Corbyn si aggrappa peraltro ancora all'idea di ridare «il controllo al Parlamento», fallita due giorni fa, ma che potrebbe essere riportata a galla lunedì nei 'voti indicativì di ballottaggio fra i piani B trasversali andati più vicini alla maggioranza: con in pole position quello per una Brexit soft (con permanenza nell'unione doganale); e di rincalzo quello più contrastato di un secondo referendum confermativo.

Nel frattempo, comunque, l'orologio continua a correre. E Bruxelles si prepara al peggio convocando un vertice straordinario per il 10 aprile, come annuncia Donald Tusk. Il presidente del Consiglio europeo lascia aperto uno spiraglio a May per presentarsi con un piano nuovo, ma «ora il no deal è lo scenario più probabile», ammettono fonti della Commissione. Uno scenario che lascia «sconvolti» la Confindustria e gran parte del business d'oltremanica, deprimendo la sterlina.

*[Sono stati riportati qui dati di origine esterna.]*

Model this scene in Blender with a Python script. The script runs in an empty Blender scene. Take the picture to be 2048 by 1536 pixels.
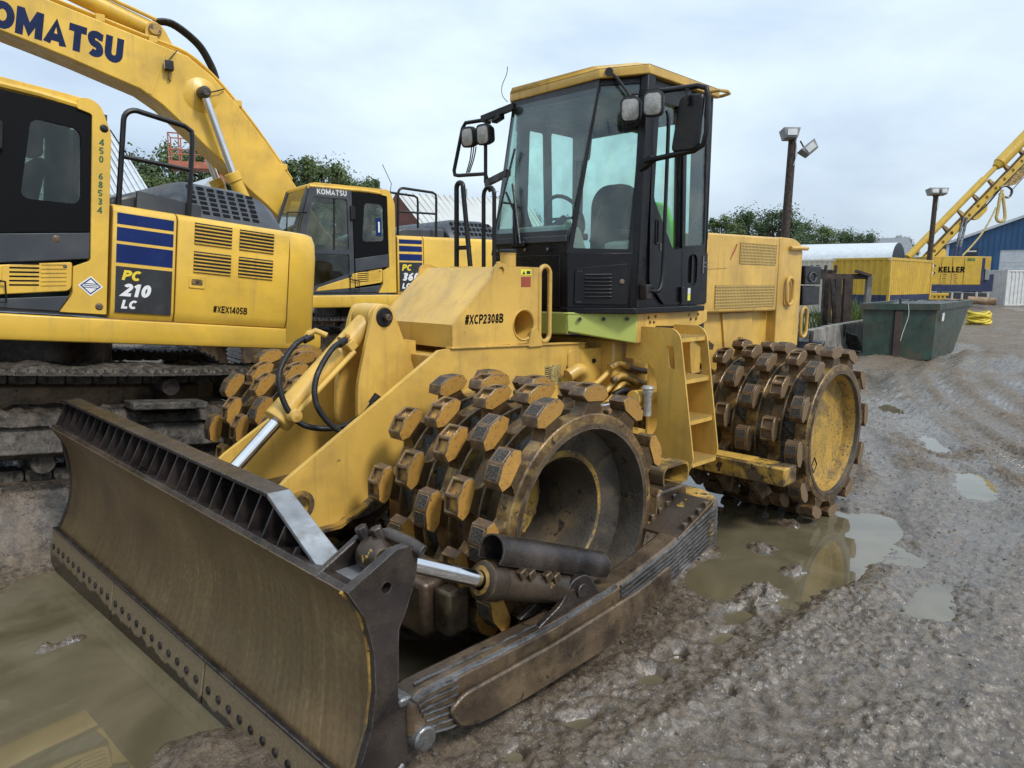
import bpy, bmesh, math, random
import numpy as np
from mathutils import Vector, Matrix
from mathutils.geometry import tessellate_polygon
random.seed(7)
scene = bpy.context.scene
COL = scene.collection
R = math.radians

# ------------------------------------------------------------------ camera
F_PX, YAW, PITCH, ROLL = 1440.74, 3.932154, -0.142976, 0.004416
CAM = Vector((2.89924, 3.97035, 1.99990))
_d = Vector((math.cos(YAW)*math.cos(PITCH), math.sin(YAW)*math.cos(PITCH), math.sin(PITCH)))
_r = Vector((math.sin(YAW), -math.cos(YAW), 0)); _u = _r.cross(_d)
_cr, _sr = math.cos(ROLL), math.sin(ROLL)
CR = _r*_cr + _u*_sr; CU = _u*_cr - _r*_sr
cd = bpy.data.cameras.new('camera'); cam = bpy.data.objects.new('camera', cd); COL.objects.link(cam)
cd.sensor_width = 36; cd.lens = F_PX/2048*36; cd.clip_start = .05; cd.clip_end = 3000
m = Matrix.Identity(4)
for i in range(3): m[i][0] = CR[i]; m[i][1] = CU[i]; m[i][2] = -_d[i]; m[i][3] = CAM[i]
cam.matrix_world = m
scene.camera = cam
def at(px, py, D):
    """world point D metres ahead of the camera position seen at photo pixel px,py (used to lay out the yard)"""
    return CAM + (_d + CR*((px-1024)/F_PX) - CU*((py-768)/F_PX))*D

# ------------------------------------------------------------------ sky + sun (bright overcast)
SUN_EL, SUN_AZ = R(48), R(92)          # high, behind the camera's right shoulder, veiled by cloud
w = bpy.data.worlds.new('World'); scene.world = w; w.use_nodes = True
nt = w.node_tree; nt.nodes.clear()
def WN(t, **k):
    n = nt.nodes.new(t)
    for a, b in k.items(): setattr(n, a, b)
    return n
sky = WN('ShaderNodeTexSky', sky_type='NISHITA', sun_disc=False, sun_elevation=SUN_EL, sun_rotation=R(90)-SUN_AZ,
         air_density=1.0, dust_density=2.0, ozone_density=1.0)
tc = WN('ShaderNodeTexCoord'); mp = WN('ShaderNodeMapping'); mp.inputs['Scale'].default_value = (1, 1, 2.6)
nz = WN('ShaderNodeTexNoise'); nz.inputs['Scale'].default_value = 1.9; nz.inputs['Detail'].default_value = 7; nz.inputs['Roughness'].default_value = .52; nz.inputs['Distortion'].default_value = .25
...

Ma che alcuni ministri dell'ala dura del governo May non esitano a intimare a una premier ridotta in ginocchio. Incoraggiati da una piazza che persino nel cuore pro Remain di Londra - invaso sabato scorso dal milione di sostenitori d'un referendum bis - si colora improvvisamente, al grido di 'Brexit now', con le bandiere di decine di migliaia di manifestanti anti-Ue. Estrema destra inglese inclusa. Avanguardia di un popolo più sotterraneo, e talora minaccioso, ma che non appare destinato a scomparire dalla urne, qualunque cosa accada.